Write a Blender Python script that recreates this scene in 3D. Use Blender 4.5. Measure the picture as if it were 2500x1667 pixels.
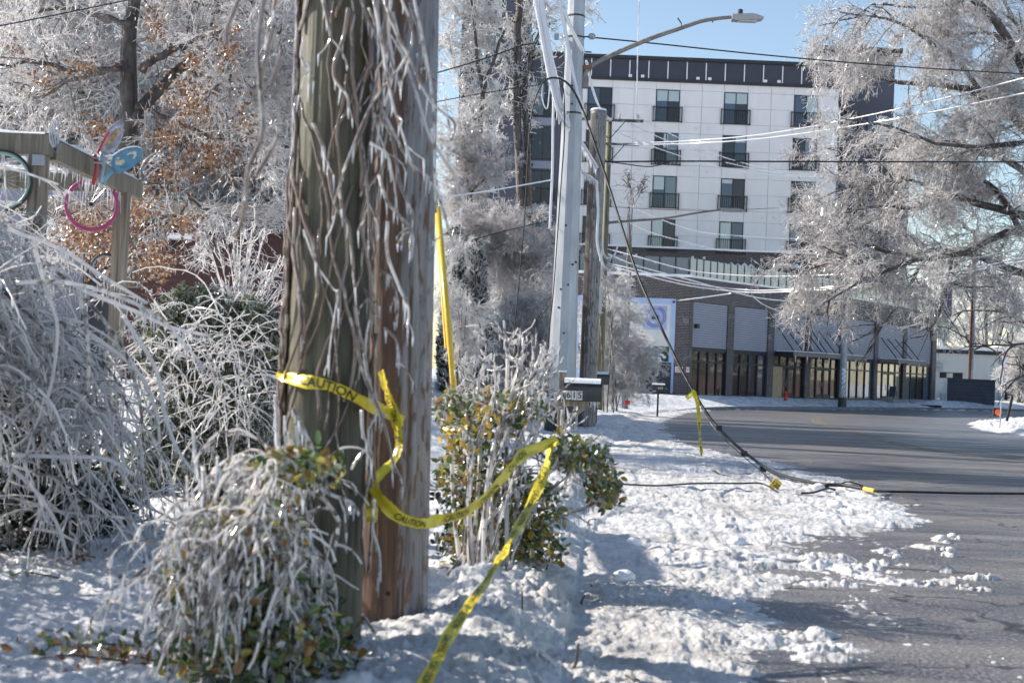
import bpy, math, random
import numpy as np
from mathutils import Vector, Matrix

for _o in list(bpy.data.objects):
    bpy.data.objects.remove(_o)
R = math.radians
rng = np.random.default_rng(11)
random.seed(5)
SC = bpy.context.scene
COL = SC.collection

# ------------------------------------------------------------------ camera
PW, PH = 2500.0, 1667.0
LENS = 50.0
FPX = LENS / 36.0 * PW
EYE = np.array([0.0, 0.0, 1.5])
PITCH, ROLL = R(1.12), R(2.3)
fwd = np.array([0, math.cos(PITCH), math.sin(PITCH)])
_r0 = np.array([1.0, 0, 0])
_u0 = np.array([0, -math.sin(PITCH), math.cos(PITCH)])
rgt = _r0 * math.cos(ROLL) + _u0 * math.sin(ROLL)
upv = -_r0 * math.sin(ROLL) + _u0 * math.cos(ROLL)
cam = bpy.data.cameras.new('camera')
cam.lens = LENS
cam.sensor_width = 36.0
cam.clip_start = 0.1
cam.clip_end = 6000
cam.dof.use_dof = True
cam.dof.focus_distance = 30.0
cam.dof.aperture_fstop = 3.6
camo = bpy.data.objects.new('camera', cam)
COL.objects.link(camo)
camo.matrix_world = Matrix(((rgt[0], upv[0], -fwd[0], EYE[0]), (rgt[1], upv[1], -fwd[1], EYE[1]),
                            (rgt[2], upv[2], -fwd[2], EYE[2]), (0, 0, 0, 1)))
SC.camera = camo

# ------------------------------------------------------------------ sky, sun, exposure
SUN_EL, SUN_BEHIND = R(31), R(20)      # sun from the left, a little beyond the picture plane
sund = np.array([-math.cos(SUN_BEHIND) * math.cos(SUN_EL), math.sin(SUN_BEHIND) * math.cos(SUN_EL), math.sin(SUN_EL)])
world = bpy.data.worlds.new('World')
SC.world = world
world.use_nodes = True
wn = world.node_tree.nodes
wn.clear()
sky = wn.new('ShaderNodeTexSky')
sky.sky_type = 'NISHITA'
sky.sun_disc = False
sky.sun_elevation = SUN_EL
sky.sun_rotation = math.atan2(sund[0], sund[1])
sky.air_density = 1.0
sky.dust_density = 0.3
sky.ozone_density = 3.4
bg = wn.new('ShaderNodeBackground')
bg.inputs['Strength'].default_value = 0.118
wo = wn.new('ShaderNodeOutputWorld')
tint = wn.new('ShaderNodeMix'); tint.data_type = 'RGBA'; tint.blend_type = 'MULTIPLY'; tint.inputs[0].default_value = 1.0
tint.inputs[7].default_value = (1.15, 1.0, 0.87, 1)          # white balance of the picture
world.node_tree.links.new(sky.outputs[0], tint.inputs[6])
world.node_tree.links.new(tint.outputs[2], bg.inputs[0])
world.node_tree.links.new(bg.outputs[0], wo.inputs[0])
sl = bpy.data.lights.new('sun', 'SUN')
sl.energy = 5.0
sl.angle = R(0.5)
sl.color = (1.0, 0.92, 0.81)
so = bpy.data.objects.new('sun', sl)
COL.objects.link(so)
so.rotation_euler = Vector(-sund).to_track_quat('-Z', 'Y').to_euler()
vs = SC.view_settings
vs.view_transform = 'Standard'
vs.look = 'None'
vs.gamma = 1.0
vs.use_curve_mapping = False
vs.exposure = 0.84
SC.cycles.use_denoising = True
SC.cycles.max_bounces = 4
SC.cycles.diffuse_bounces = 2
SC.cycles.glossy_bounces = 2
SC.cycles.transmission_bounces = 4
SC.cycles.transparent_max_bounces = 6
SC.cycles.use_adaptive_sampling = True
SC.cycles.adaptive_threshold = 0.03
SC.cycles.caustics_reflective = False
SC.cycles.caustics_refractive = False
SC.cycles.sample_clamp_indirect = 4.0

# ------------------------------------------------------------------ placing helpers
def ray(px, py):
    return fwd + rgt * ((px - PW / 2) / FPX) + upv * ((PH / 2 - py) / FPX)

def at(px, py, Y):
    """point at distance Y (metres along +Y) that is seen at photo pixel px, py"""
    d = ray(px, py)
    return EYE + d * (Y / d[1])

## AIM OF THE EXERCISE
The data above needs to be retyped exactly, with the images left out.

## TASK SOLUTION
Write a Blender Python script that recreates this scene in 3D. Use Blender 4.5. Measure the picture as if it were 2500x1667 pixels.
import bpy, math, random
import numpy as np
from mathutils import Vector, Matrix

for _o in list(bpy.data.objects):
    bpy.data.objects.remove(_o)
R = math.radians
rng = np.random.default_rng(11)
random.seed(5)
SC = bpy.context.scene
COL = SC.collection

# ------------------------------------------------------------------ camera
PW, PH = 2500.0, 1667.0
LENS = 50.0
FPX = LENS / 36.0 * PW
EYE = np.array([0.0, 0.0, 1.5])
PITCH, ROLL = R(1.12), R(2.3)
fwd = np.array([0, math.cos(PITCH), math.sin(PITCH)])
_r0 = np.array([1.0, 0, 0])
_u0 = np.array([0, -math.sin(PITCH), math.cos(PITCH)])
rgt = _r0 * math.cos(ROLL) + _u0 * math.sin(ROLL)
upv = -_r0 * math.sin(ROLL) + _u0 * math.cos(ROLL)
cam = bpy.data.cameras.new('camera')
cam.lens = LENS
cam.sensor_width = 36.0
cam.clip_start = 0.1
cam.clip_end = 6000
cam.dof.use_dof = True
cam.dof.focus_distance = 30.0
cam.dof.aperture_fstop = 3.6
camo = bpy.data.objects.new('camera', cam)
COL.objects.link(camo)
camo.matrix_world = Matrix(((rgt[0], upv[0], -fwd[0], EYE[0]), (rgt[1], upv[1], -fwd[1], EYE[1]),
                            (rgt[2], upv[2], -fwd[2], EYE[2]), (0, 0, 0, 1)))
SC.camera = camo

# ------------------------------------------------------------------ sky, sun, exposure
SUN_EL, SUN_BEHIND = R(31), R(20)      # sun from the left, a little beyond the picture plane
sund = np.array([-math.cos(SUN_BEHIND) * math.cos(SUN_EL), math.sin(SUN_BEHIND) * math.cos(SUN_EL), math.sin(SUN_EL)])
world = bpy.data.worlds.new('World')
SC.world = world
world.use_nodes = True
wn = world.node_tree.nodes
wn.clear()
sky = wn.new('ShaderNodeTexSky')
sky.sky_type = 'NISHITA'
sky.sun_disc = False
sky.sun_elevation = SUN_EL
sky.sun_rotation = math.atan2(sund[0], sund[1])
sky.air_density = 1.0
sky.dust_density = 0.3
sky.ozone_density = 3.4
bg = wn.new('ShaderNodeBackground')
bg.inputs['Strength'].default_value = 0.118
wo = wn.new('ShaderNodeOutputWorld')
tint = wn.new('ShaderNodeMix'); tint.data_type = 'RGBA'; tint.blend_type = 'MULTIPLY'; tint.inputs[0].default_value = 1.0
tint.inputs[7].default_value = (1.15, 1.0, 0.87, 1)          # white balance of the picture
world.node_tree.links.new(sky.outputs[0], tint.inputs[6])
world.node_tree.links.new(tint.outputs[2], bg.inputs[0])
world.node_tree.links.new(bg.outputs[0], wo.inputs[0])
sl = bpy.data.lights.new('sun', 'SUN')
sl.energy = 5.0
sl.angle = R(0.5)
sl.color = (1.0, 0.92, 0.81)
so = bpy.data.objects.new('sun', sl)
COL.objects.link(so)
so.rotation_euler = Vector(-sund).to_track_quat('-Z', 'Y').to_euler()
vs = SC.view_settings
vs.view_transform = 'Standard'
vs.look = 'None'
vs.gamma = 1.0
vs.use_curve_mapping = False
vs.exposure = 0.84
SC.cycles.use_denoising = True
SC.cycles.max_bounces = 4
SC.cycles.diffuse_bounces = 2
SC.cycles.glossy_bounces = 2
SC.cycles.transmission_bounces = 4
SC.cycles.transparent_max_bounces = 6
SC.cycles.use_adaptive_sampling = True
SC.cycles.adaptive_threshold = 0.03
SC.cycles.caustics_reflective = False
SC.cycles.caustics_refractive = False
SC.cycles.sample_clamp_indirect = 4.0

# ------------------------------------------------------------------ placing helpers
def ray(px, py):
    return fwd + rgt * ((px - PW / 2) / FPX) + upv * ((PH / 2 - py) / FPX)

def at(px, py, Y):
    """point at distance Y (metres along +Y) that is seen at photo pixel px, py"""
    d = ray(px, py)
    return EYE + d * (Y / d[1])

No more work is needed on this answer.